▶ **PROBLEM DESCRIPTION**:
Leaving out the pictures, retype the lines from the beginning of the listing through the line containing "for o in list(bpy.data.objects): bpy.data.objects.remove(o)".

▶ **EXCERPTED DATA**:
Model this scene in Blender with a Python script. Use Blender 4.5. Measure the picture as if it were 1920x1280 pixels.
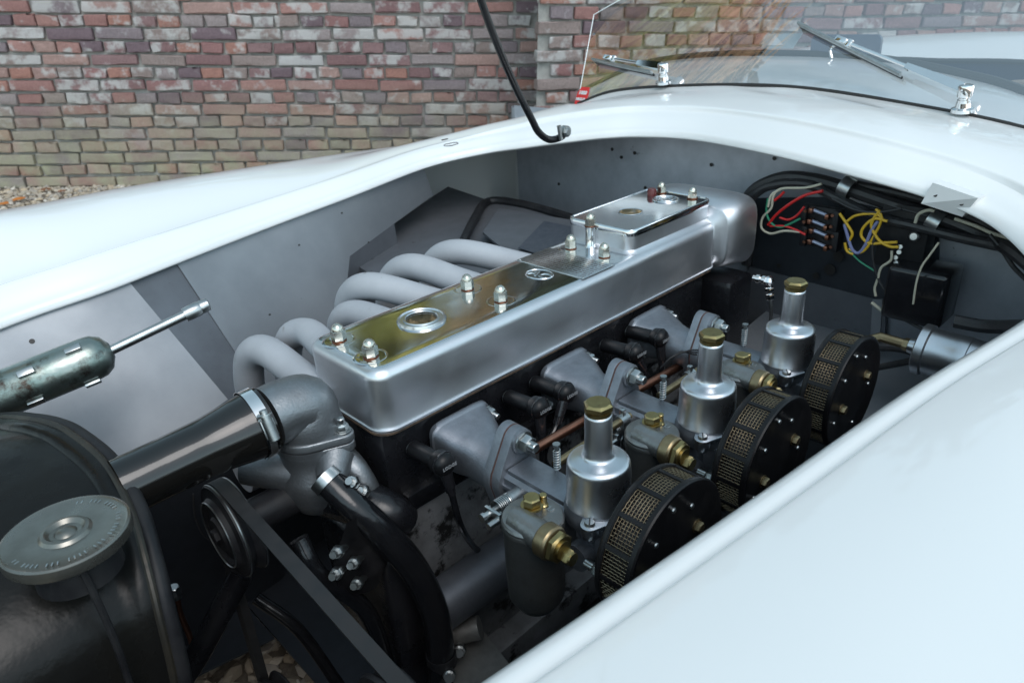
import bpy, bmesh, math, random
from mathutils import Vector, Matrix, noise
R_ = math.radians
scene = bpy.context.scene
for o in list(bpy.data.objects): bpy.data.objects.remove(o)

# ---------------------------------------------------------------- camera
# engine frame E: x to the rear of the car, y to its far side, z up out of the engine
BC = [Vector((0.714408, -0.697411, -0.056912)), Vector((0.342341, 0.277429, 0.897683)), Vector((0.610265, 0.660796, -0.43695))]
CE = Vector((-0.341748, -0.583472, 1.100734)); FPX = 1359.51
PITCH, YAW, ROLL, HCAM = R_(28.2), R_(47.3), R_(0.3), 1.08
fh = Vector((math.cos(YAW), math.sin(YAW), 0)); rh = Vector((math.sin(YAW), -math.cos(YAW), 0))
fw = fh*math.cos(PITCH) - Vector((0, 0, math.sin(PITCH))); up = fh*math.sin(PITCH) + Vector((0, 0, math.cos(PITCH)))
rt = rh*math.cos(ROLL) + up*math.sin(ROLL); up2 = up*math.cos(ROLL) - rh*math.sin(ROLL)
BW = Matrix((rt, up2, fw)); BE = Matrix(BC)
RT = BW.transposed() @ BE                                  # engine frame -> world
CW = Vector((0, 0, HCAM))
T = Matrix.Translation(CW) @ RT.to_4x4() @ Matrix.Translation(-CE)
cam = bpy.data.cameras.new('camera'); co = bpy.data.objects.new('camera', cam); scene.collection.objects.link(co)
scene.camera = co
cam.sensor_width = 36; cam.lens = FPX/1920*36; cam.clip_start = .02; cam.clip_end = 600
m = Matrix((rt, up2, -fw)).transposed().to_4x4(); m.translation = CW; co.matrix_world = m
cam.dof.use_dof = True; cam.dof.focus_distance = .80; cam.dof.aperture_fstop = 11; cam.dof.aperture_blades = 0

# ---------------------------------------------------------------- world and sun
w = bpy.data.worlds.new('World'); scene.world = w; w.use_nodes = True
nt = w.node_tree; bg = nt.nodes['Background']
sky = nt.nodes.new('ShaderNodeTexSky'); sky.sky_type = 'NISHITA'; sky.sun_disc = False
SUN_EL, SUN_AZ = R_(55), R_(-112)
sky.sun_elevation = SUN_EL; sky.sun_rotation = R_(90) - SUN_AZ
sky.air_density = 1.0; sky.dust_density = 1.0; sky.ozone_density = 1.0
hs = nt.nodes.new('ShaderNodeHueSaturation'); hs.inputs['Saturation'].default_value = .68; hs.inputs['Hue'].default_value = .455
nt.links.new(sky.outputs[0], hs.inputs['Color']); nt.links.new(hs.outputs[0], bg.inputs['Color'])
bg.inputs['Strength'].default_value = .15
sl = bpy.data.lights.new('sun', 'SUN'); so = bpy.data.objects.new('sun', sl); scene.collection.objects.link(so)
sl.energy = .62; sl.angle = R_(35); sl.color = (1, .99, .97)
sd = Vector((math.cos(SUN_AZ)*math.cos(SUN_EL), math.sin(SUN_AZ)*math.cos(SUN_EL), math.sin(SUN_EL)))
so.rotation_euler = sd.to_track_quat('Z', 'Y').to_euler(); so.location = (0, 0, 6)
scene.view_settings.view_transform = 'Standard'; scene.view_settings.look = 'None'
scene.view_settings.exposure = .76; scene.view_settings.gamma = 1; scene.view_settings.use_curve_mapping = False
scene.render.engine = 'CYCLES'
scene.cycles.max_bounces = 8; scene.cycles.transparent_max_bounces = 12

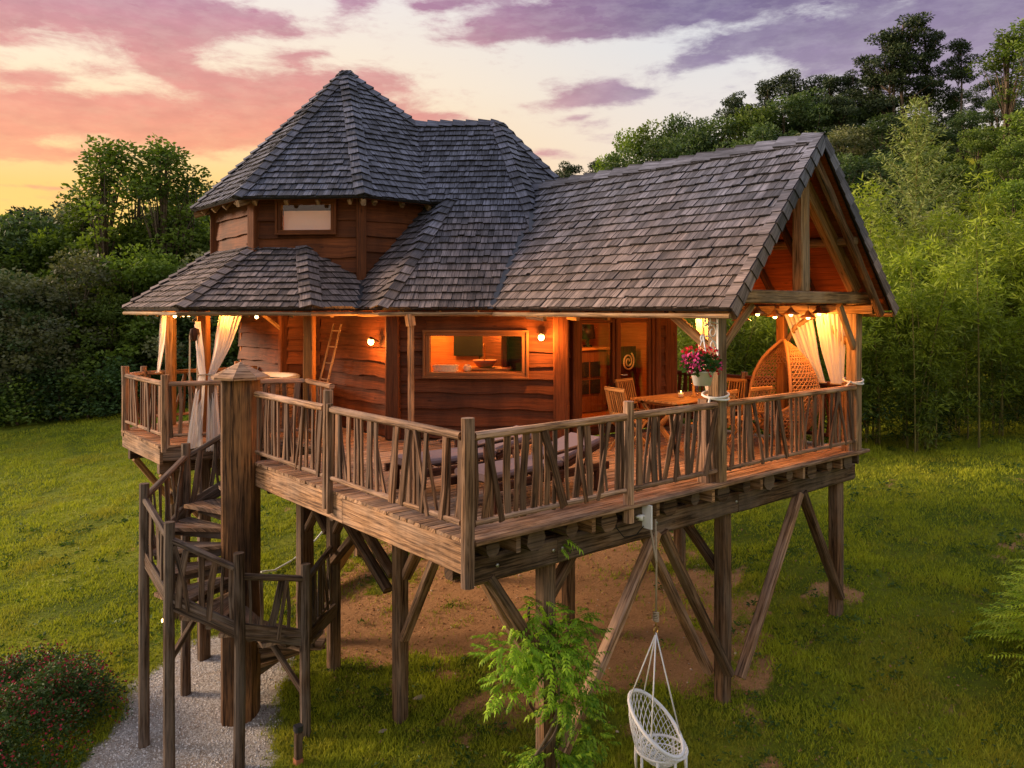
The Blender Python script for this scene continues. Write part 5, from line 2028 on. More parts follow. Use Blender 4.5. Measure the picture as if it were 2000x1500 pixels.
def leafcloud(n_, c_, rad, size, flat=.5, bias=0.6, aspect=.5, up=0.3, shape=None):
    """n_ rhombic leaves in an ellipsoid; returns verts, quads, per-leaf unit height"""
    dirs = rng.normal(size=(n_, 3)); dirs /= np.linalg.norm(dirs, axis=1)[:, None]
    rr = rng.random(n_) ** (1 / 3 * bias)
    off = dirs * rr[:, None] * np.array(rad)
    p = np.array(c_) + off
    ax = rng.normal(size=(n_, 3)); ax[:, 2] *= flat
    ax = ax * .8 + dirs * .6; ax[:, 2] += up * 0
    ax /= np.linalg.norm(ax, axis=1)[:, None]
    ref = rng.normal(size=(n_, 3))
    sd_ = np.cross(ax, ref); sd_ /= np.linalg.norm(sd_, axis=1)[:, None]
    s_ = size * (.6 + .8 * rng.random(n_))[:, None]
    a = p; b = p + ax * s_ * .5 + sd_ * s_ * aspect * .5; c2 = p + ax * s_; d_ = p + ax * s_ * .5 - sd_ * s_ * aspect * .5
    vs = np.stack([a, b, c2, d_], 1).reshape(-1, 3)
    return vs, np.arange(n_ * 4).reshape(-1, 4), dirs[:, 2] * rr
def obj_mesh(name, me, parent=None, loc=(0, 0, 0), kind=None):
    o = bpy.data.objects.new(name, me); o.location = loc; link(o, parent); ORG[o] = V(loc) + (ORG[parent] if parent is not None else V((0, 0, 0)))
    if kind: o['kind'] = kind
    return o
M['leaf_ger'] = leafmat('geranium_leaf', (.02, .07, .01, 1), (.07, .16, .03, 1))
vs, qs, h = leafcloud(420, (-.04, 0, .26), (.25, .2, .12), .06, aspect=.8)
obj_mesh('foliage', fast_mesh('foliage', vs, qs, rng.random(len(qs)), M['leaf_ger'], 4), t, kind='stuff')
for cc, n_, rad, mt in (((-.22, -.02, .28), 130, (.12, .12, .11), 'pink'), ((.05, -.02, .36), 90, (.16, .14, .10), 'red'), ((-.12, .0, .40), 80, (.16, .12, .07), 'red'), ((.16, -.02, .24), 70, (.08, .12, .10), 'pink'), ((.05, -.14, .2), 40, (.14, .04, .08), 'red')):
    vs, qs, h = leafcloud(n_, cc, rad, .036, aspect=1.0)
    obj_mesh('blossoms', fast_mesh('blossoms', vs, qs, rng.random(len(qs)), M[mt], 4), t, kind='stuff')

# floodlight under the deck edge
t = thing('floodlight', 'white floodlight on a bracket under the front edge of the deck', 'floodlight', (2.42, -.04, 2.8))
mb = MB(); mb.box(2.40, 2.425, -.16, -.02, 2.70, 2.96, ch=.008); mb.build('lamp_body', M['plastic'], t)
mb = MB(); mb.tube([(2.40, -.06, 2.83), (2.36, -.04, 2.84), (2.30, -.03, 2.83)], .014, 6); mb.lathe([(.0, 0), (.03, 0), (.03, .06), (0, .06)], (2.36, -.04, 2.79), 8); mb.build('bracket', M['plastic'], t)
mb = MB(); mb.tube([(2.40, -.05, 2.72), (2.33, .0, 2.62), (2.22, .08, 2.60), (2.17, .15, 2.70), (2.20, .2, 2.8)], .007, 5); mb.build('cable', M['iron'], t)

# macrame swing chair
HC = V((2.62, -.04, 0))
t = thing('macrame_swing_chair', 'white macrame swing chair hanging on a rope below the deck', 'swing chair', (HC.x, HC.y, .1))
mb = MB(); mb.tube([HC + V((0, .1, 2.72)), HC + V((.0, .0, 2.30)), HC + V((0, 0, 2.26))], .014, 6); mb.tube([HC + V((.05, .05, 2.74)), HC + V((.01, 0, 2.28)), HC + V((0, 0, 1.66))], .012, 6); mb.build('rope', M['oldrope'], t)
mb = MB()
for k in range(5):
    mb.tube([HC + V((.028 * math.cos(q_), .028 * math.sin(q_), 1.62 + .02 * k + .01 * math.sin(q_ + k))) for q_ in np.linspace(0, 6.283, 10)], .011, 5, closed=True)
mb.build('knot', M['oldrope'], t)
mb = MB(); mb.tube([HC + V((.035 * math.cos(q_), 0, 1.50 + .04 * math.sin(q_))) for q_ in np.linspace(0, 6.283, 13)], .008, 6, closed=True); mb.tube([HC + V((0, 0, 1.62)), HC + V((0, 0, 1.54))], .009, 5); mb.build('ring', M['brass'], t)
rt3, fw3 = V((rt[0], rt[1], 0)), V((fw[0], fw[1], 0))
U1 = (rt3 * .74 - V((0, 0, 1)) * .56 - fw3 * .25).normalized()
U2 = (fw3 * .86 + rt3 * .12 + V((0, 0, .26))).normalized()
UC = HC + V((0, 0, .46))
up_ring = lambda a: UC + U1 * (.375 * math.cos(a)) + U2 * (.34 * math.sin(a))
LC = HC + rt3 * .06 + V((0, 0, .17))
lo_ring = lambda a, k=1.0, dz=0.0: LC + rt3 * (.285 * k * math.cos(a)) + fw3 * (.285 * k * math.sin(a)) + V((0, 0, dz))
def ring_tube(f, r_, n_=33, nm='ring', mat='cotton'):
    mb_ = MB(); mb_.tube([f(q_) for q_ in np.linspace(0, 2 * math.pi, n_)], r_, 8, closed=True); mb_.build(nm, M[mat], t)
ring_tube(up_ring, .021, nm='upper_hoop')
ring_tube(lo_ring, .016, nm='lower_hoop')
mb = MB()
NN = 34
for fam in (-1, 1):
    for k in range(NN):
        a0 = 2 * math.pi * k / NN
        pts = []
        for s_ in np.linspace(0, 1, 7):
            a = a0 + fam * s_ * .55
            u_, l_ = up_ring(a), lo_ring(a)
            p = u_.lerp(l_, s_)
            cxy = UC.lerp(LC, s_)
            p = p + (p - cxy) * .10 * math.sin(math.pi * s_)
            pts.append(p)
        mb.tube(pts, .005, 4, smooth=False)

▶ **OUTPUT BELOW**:
Model this scene in Blender with a Python script. Use Blender 4.5. Measure the picture as if it were 1920x1280 pixels.
import bpy, bmesh, math, random
from mathutils import Vector, Matrix, noise
R_ = math.radians
scene = bpy.context.scene
for o in list(bpy.data.objects): bpy.data.objects.remove(o)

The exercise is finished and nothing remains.